- **The exercise**
Can you copy out the data exactly? Leave the images out.

- **Given material**
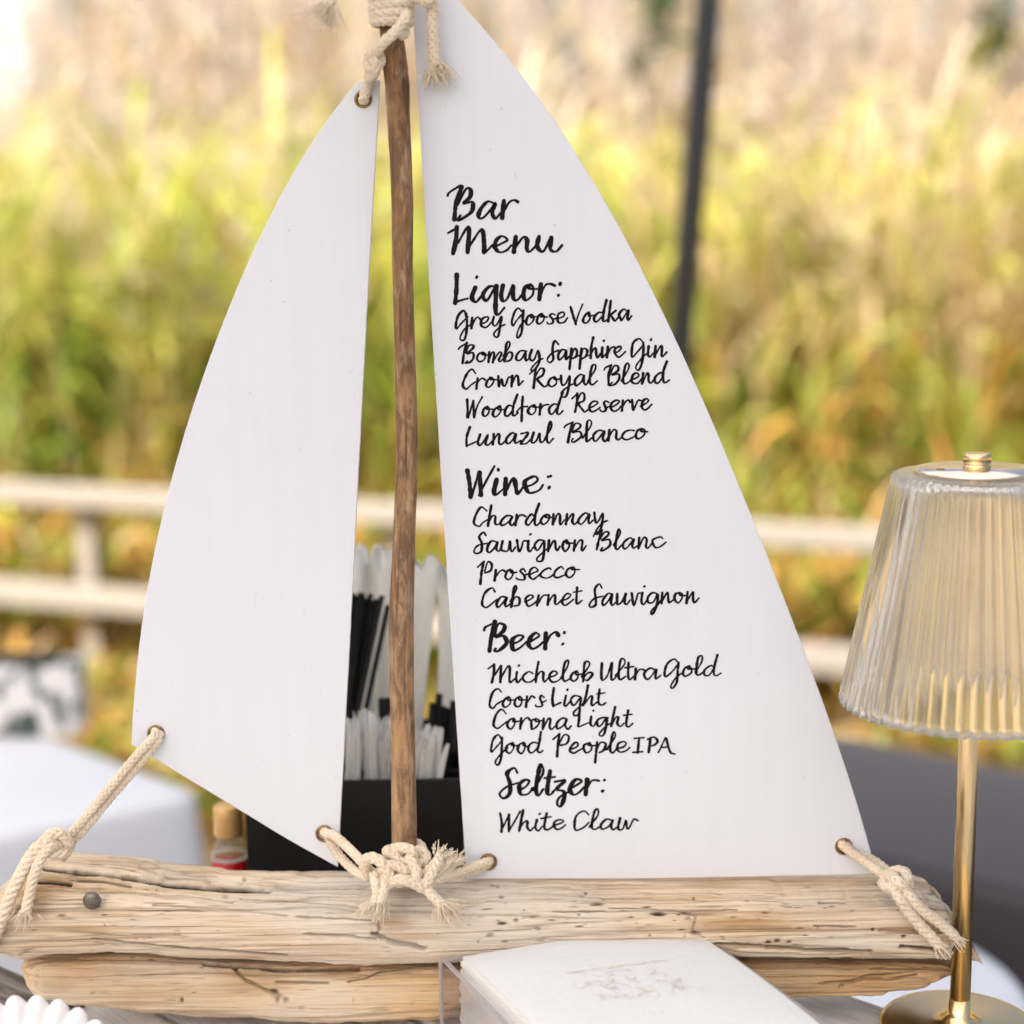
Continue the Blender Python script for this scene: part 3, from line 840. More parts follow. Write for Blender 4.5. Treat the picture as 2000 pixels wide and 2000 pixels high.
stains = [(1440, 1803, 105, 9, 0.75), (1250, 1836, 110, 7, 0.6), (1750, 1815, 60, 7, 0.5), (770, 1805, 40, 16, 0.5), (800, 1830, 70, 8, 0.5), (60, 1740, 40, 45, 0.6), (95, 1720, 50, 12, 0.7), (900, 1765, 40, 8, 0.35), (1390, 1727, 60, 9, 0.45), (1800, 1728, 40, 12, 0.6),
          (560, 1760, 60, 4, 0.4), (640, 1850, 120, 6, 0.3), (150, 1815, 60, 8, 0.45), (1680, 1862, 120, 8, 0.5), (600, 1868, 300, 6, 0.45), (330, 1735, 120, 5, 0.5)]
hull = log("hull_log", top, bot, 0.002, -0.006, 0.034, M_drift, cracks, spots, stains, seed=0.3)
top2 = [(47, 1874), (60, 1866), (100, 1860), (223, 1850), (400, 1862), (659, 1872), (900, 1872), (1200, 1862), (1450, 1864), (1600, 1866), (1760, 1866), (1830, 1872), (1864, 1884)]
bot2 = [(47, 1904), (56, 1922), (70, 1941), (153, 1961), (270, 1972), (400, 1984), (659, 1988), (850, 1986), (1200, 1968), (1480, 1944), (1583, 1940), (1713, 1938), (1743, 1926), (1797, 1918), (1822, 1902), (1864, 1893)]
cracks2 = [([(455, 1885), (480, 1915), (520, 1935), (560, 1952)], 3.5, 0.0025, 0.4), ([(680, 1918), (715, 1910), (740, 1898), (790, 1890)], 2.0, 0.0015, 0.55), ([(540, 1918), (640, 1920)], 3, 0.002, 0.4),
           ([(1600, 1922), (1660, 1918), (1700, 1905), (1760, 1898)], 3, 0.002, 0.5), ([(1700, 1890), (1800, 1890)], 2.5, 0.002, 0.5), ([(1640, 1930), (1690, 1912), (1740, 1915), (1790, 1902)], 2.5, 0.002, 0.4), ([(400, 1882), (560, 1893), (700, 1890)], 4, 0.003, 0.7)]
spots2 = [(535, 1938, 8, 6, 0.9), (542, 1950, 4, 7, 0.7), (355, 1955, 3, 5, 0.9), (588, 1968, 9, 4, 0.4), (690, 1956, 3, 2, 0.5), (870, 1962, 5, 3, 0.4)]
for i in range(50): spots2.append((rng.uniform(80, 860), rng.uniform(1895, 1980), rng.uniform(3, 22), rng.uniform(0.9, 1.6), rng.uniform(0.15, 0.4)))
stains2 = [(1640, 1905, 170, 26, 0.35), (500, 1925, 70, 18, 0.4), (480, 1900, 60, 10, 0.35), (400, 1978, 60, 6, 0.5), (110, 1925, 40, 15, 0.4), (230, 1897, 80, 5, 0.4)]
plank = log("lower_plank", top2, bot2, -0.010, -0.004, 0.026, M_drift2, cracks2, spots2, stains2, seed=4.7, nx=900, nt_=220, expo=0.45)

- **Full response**
Continue the Blender Python script for this scene: part 3, from line 840. More parts follow. Write for Blender 4.5. Treat the picture as 2000 pixels wide and 2000 pixels high.
stains = [(1440, 1803, 105, 9, 0.75), (1250, 1836, 110, 7, 0.6), (1750, 1815, 60, 7, 0.5), (770, 1805, 40, 16, 0.5), (800, 1830, 70, 8, 0.5), (60, 1740, 40, 45, 0.6), (95, 1720, 50, 12, 0.7), (900, 1765, 40, 8, 0.35), (1390, 1727, 60, 9, 0.45), (1800, 1728, 40, 12, 0.6),
          (560, 1760, 60, 4, 0.4), (640, 1850, 120, 6, 0.3), (150, 1815, 60, 8, 0.45), (1680, 1862, 120, 8, 0.5), (600, 1868, 300, 6, 0.45), (330, 1735, 120, 5, 0.5)]
hull = log("hull_log", top, bot, 0.002, -0.006, 0.034, M_drift, cracks, spots, stains, seed=0.3)
top2 = [(47, 1874), (60, 1866), (100, 1860), (223, 1850), (400, 1862), (659, 1872), (900, 1872), (1200, 1862), (1450, 1864), (1600, 1866), (1760, 1866), (1830, 1872), (1864, 1884)]
bot2 = [(47, 1904), (56, 1922), (70, 1941), (153, 1961), (270, 1972), (400, 1984), (659, 1988), (850, 1986), (1200, 1968), (1480, 1944), (1583, 1940), (1713, 1938), (1743, 1926), (1797, 1918), (1822, 1902), (1864, 1893)]
cracks2 = [([(455, 1885), (480, 1915), (520, 1935), (560, 1952)], 3.5, 0.0025, 0.4), ([(680, 1918), (715, 1910), (740, 1898), (790, 1890)], 2.0, 0.0015, 0.55), ([(540, 1918), (640, 1920)], 3, 0.002, 0.4),
           ([(1600, 1922), (1660, 1918), (1700, 1905), (1760, 1898)], 3, 0.002, 0.5), ([(1700, 1890), (1800, 1890)], 2.5, 0.002, 0.5), ([(1640, 1930), (1690, 1912), (1740, 1915), (1790, 1902)], 2.5, 0.002, 0.4), ([(400, 1882), (560, 1893), (700, 1890)], 4, 0.003, 0.7)]
spots2 = [(535, 1938, 8, 6, 0.9), (542, 1950, 4, 7, 0.7), (355, 1955, 3, 5, 0.9), (588, 1968, 9, 4, 0.4), (690, 1956, 3, 2, 0.5), (870, 1962, 5, 3, 0.4)]
for i in range(50): spots2.append((rng.uniform(80, 860), rng.uniform(1895, 1980), rng.uniform(3, 22), rng.uniform(0.9, 1.6), rng.uniform(0.15, 0.4)))
stains2 = [(1640, 1905, 170, 26, 0.35), (500, 1925, 70, 18, 0.4), (480, 1900, 60, 10, 0.35), (400, 1978, 60, 6, 0.5), (110, 1925, 40, 15, 0.4), (230, 1897, 80, 5, 0.4)]
plank = log("lower_plank", top2, bot2, -0.010, -0.004, 0.026, M_drift2, cracks2, spots2, stains2, seed=4.7, nx=900, nt_=220, expo=0.45)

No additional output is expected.